Isso comprova mais uma vez que, no capitalismo contemporâneo, o Poder
Político não pode deixar de praticar políticas, que em nome do interesse geral,
de fato priorizam o capital financeiro, reforçando a hegemonia deste sobre o
Poder Econômico. Convém observar que, se a intermediação financeira fosse
atribuição exclusiva de bancos públicos, a estabilização dos preços em vez de
concentrar a renda, como acontece hoje, reforçaria a participação do Poder
Político na renda nacional, possibilitando-lhe ampliar políticas
redistributivas e deste modo tornar a distribuição da renda mais justa.

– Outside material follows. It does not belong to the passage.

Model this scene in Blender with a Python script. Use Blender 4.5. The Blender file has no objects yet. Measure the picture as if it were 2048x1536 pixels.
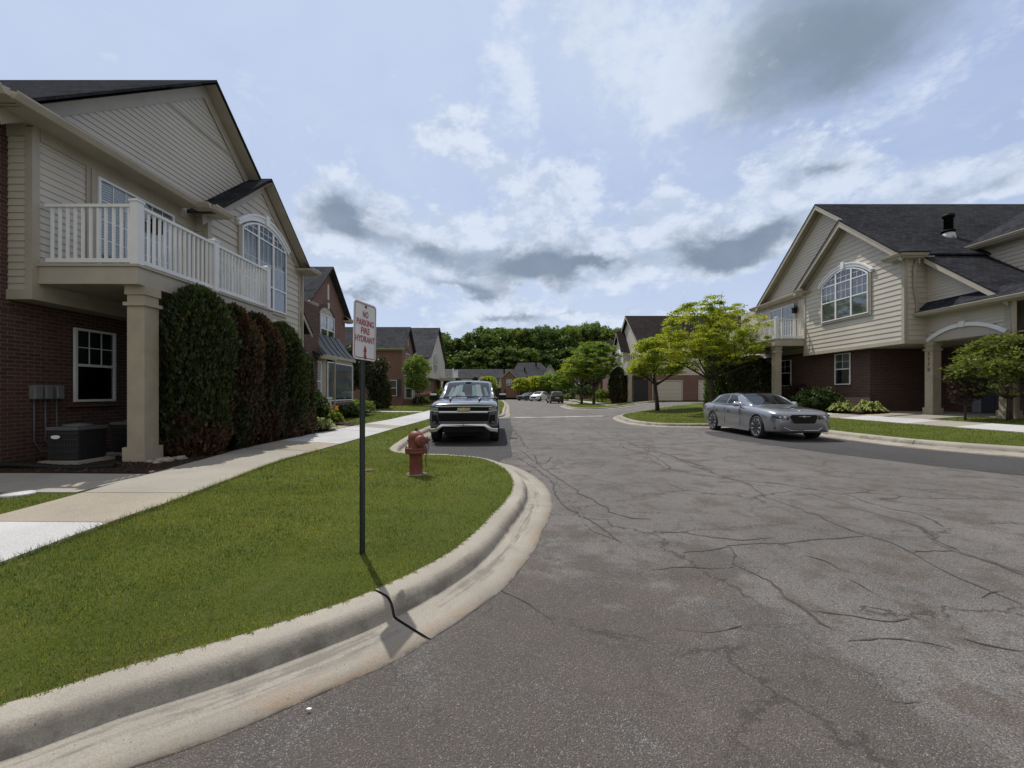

Aqui reside o caráter contraditório do relacionamento entre Poder
Político e Poder Econômico. Os governos desejam em geral que haja prosperidade;
embora esta possa beneficiar todas as classes, o excedente econômico assim
gerado sempre é apropriado pelos capitalistas. Os trabalhadores só se
beneficiam pelo aumento do emprego, que viabiliza em alguma medida as campanhas
sindicais por melhoras salariais. Só que estas somente são obtidas após muita
luta contra a resistência patronal, ao passo que a apropriação do excedente pelos
donos e administradores dos capitais é imediata: sendo as mercadorias
produzidas pelos trabalhadores propriedade dos capitalistas, o lucro a mais
decorrente do maior volume de vendas é deles. O que os trabalhadores podem
receber a mais será pelas horas extras eventualmente trabalhadas, o que explica
a forte concentração da renda que ocorre sempre quando o crescimento econômico
perdura.
Para se contrapor à concentração da renda, governos comprometidos com os
interesses e aspirações das classes trabalhadoras podem tributar os ganhos
extraordinários dos capitalistas e aplicar a receita pública adicional em
políticas redistributivas. Políticas como estas, no entanto, provocam a
desconfiança dos operadores financeiros, que reduzirão suas aplicações na economia
nacional, lançando-a em crise. Sabedores disso, governos de esquerda evitam
ferir a confiança do capital financeiro, o que explica sua frequente conversão
ao neoliberalismo.
No capitalismo contemporâneo, o Poder Econômico, ao contrário do Poder
Político, deixou de ser nacional para se tornar global, sendo dominado por um
limitado número de gigantescas transnacionais financeiras. Estes capitais tomam
em geral a forma de bancos demasiado grandes para que os governos possam correr
o risco de deixá-los quebrar. Eles estão interligados por interesses
financeiros, o que lhes permite atropelar o Poder Político de países que não se
submetem aos seus desejos.
O Poder Econômico privado conseguiu monopolizar a distribuição do
dinheiro internacionalmente aceito, a moeda “forte”, representada
principalmente pelo dólar, graças à influência que exerce sobre instituições
multilaterais como o Fundo Monetário Internacional (FMI), o Banco Mundial
(Bird) e a Organização Mundial do Comércio (OMC), o que lhe permite impor sua
vontade ao Poder Político de nações que não têm o status de superpotências,
como está claro no caso da Grécia e de mais uma série de outros países que
simplesmente perderam a confiança do Poder Econômico global, de que sejam
capazes de honrar suas dívidas externas. Para reconquistar esta confiança,
estão sendo obrigados a aplicar políticas econômicas de austeridade que lançam
suas economias nacionais em longas e profundas crises.
Bancos públicos
A voga do neoliberalismo que assolou o mundo nos últimos 32 anos fez com
que muitos países vendessem seus bancos públicos a capitais privados, o que
tornou seus governos inteiramente dependentes dos intermediários financeiros
privados. Estes governos, para reter a confiança das finanças capitalistas,
foram obrigados a equilibrar seus orçamentos, procurando reduzir seus déficits
e conter o crescimento da dívida pública. Além disso, tiveram de priorizar o
combate à inflação, reduzindo a despesa pública e o ritmo do crescimento
econômico.
O efeito destas políticas foi reduzir a demanda por mão de obra das
empresas, ampliando o desemprego, enfraquecendo os sindicatos e suas lutas por
melhores salários e condições de trabalho. A contenção da despesa pública
debilitou as políticas redistributivas e os sistemas públicos de saúde,
educação e previdência, que estão sendo em parte privatizados.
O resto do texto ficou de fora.